I think that first sentence is emphatic — that’s how I read it. James understands that 4:1–5 is heavy and the call is piercing, and so I hear verse six as an emphatic call to lift our drooping heads. Who is God for? He’s for the humble. If the first five verses make you feel lowly and in need of grace, then you are exactly the type of person God is for! James is saying that feeling lowly and in need of help is the only requirment for receiving more grace.

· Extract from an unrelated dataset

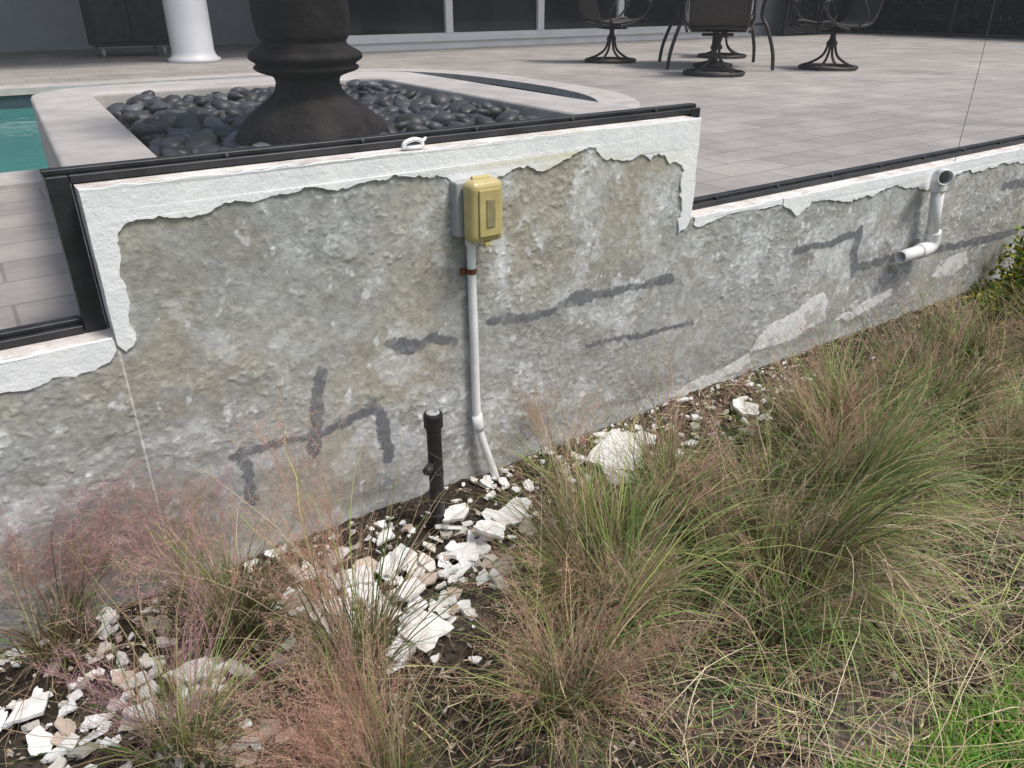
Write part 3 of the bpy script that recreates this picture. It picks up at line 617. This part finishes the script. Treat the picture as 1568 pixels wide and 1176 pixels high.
# ------------------------------------------------------------------ rubble
rb=B(); rr=np.random.RandomState(21)
def chip(x,y,s,z=None,tilt=.3,th=None,tone=None):
    k=rr.randint(4,8)
    an=np.linspace(0,6.283,k+1)[:-1]+rr.uniform(-.4,.4,k); ra=s*rr.uniform(.55,1.1,k); el=rr.uniform(.55,1)
    pts=[]
    for i in range(k):
        j=(i+1)%k; p=np.array((ra[i]*math.cos(an[i]),ra[i]*math.sin(an[i])*el)); q=np.array((ra[j]*math.cos(an[j]),ra[j]*math.sin(an[j])*el))
        for t in (0,.25,.5,.75): pts.append(p+(q-p)*t+rr.normal(0,.035*s,2)*(t>0))
    n=len(pts); t_=th or rr.uniform(.005,.011)
    V=np.array([(p[0],p[1],t_/2+rr.normal(0,.0006)) for p in pts]+[(p[0]*.95,p[1]*.95,-t_/2) for p in pts]+[(0,0,t_/2)])
    Rm=np.array(Matrix.Rotation(rr.rand()*6.28,3,'Z')@Matrix.Rotation(rr.normal(0,tilt),3,'X')@Matrix.Rotation(rr.normal(0,tilt),3,'Y'))
    zz=float(gz(np.array([x]),np.array([y]))[0])+s*.25+.008 if z is None else z
    y=min(y,-.02-s*.9); V=V@Rm.T+np.array((x,y,zz)); V[:,2]=np.maximum(V[:,2],-.03)
    F=[[i,(i+1)%n,2*n] for i in range(n)]+[[n+i for i in range(n)][::-1]]+[[i,n+i,n+(i+1)%n,(i+1)%n] for i in range(n)]
    c=tone if tone is not None else ((.76,.76,.74),(.84,.84,.83),(.66,.63,.57),(.42,.39,.34),(.52,.43,.36))[rr.choice(5,p=(.36,.30,.16,.12,.06))]
    rb.add(V,F,c)
for x,y,n,sp,s in ((-.2,-.2,16,.10,.035),(-.09,-.36,24,.09,.040),(.06,-.21,14,.09,.03),(.09,-.36,20,.07,.045),(-.02,-.10,10,.12,.025),(.0,-.50,16,.10,.038),(.40,-.14,14,.10,.028),(.46,-.22,24,.09,.044),(.62,-.36,26,.09,.048),(.58,-.50,16,.07,.048),(.48,-.36,14,.07,.038),(.70,-.46,10,.06,.04),(.72,-.20,10,.08,.03),(.95,-.28,26,.10,.046),(.85,-.36,14,.09,.040),(1.05,-.16,12,.10,.025),(1.2,-.1,10,.10,.025),(1.42,-.14,12,.08,.034),(1.62,-.16,12,.10,.032),(1.8,-.2,8,.1,.028),(2.1,-.2,14,.13,.036),(.72,-.30,8,.06,.045),(2.6,-.1,5,.2,.02),(.16,-.62,8,.08,.04)):
    for _ in range(n): chip(x+rr.normal(0,sp),min(-.03,y+rr.normal(0,sp*.8)),s*rr.uniform(.3,1.2))
for _ in range(520):
    x=rr.uniform(-.4,2.6); chip(x,-abs(rr.normal(.14,.16))-.02,rr.uniform(.004,.014),tilt=.6,th=rr.uniform(.003,.007))
for x,y,s,z in ((1.50,-.18,.135,.055),(1.64,-.17,.08,.04),(1.43,-.27,.09,.035),(.63,-.38,.075,.05),(.60,-.52,.07,.045),(.02,-.40,.06,.045),(-.20,-.25,.06,.05),(1.02,-.26,.08,.05),(.88,-.2,.06,.07),(2.08,-.22,.08,.04),(.93,-.30,.06,.06),(.12,-.34,.07,.05)):
    chip(x,y,s,z,tilt=.16,th=.010,tone=(.76,.76,.73))
rb.obj("stucco_rubble",M_chip)
# ------------------------------------------------------------------ light, sky, camera
d=Vector((.25,-.40,.86)).normalized()
sun=bpy.data.lights.new("sun",'SUN'); sun.energy=2.6; sun.angle=math.radians(14); sun.color=(1,.975,.94)
so=bpy.data.objects.new("sun",sun); so.rotation_euler=d.to_track_quat('Z','Y').to_euler(); link(so)
wd=bpy.data.worlds.new("World"); S.world=wd; wd.use_nodes=True; nt=wd.node_tree
sk=nt.nodes.new('ShaderNodeTexSky'); sk.sky_type='NISHITA'; sk.sun_disc=False; sk.sun_elevation=math.asin(d.z); sk.sun_rotation=math.atan2(d.x,d.y); sk.dust_density=4.5; sk.air_density=1.05; sk.ozone_density=1.3
bg=nt.nodes['Background']; bg.inputs[1].default_value=.15; nt.links.new(sk.outputs[0],bg.inputs[0])
cam=bpy.data.cameras.new("camera"); cam.sensor_width=36; cam.lens=27.09; cam.clip_start=.02; cam.clip_end=600
co_=bpy.data.objects.new("camera",cam); co_.location=(0,-1.75,1.38); co_.rotation_euler=(math.radians(90-26.87),0,math.radians(-34.62)); link(co_)
S.camera=co_
S.view_settings.view_transform='Standard'; S.view_settings.look='None'; S.view_settings.exposure=0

I haven’t always seen that flow of thought between verses 1–5 and 6. This morning it was A. T. Robertson’s Word Pictures that really helped. Commenting on verse six, he writes,

“Greater grace.” Greater than what? “Greater grace in view of the greater requirement” (Ropes), like Rom. 5:20f. God does this. Wherefore (dio). To prove this point James quotes Prov. 3:34. God resisteth the proud (ho theos huperēphanois antitassetai).

A couple thoughts on how this condensed little commentary is helpful to me in Readings James 4:6. I appreciate Robertson asking “Greater than what?” That’s him saying, “So where in the world do the opening words of verse 6 come from? What’s the connection?”

He points to Romans 5:20, which is helpful because that verse is another place where scripture says God’s grace abounds when the requirements seem too much.

Finally, Robertson says, “To prove this point, James quotes Prov. 3:34.” When he says “to prove this point” Robertson is saying that the quote about God giving grace to the humble is cited by James intentionally to offer scriptural proof that greater grace is available to those who fall short and are humbled.

To summarize, here’s the flow of the passage as I read it with Robertson’s help:

  1. 4:1–3 – Our conflicts stem from our inability to control our desires.
  2. 4:4 – When our desires are unchecked, we are in conflict with God, not just other people.
  3. 4:5 – God genuinely cares that our inner life is redeemed.
  4. 4:6 – But don’t fear! He gives even more grace for this. If you hear and are humbled by the requirment, go to him for help. You are exactly who you need to be! Just ask for help. Draw near to God and he will draw near to you (4:8).

I think that fits with the flow of the next few verses. James alternates between saying things that are hard to hear and pointing you to God for help.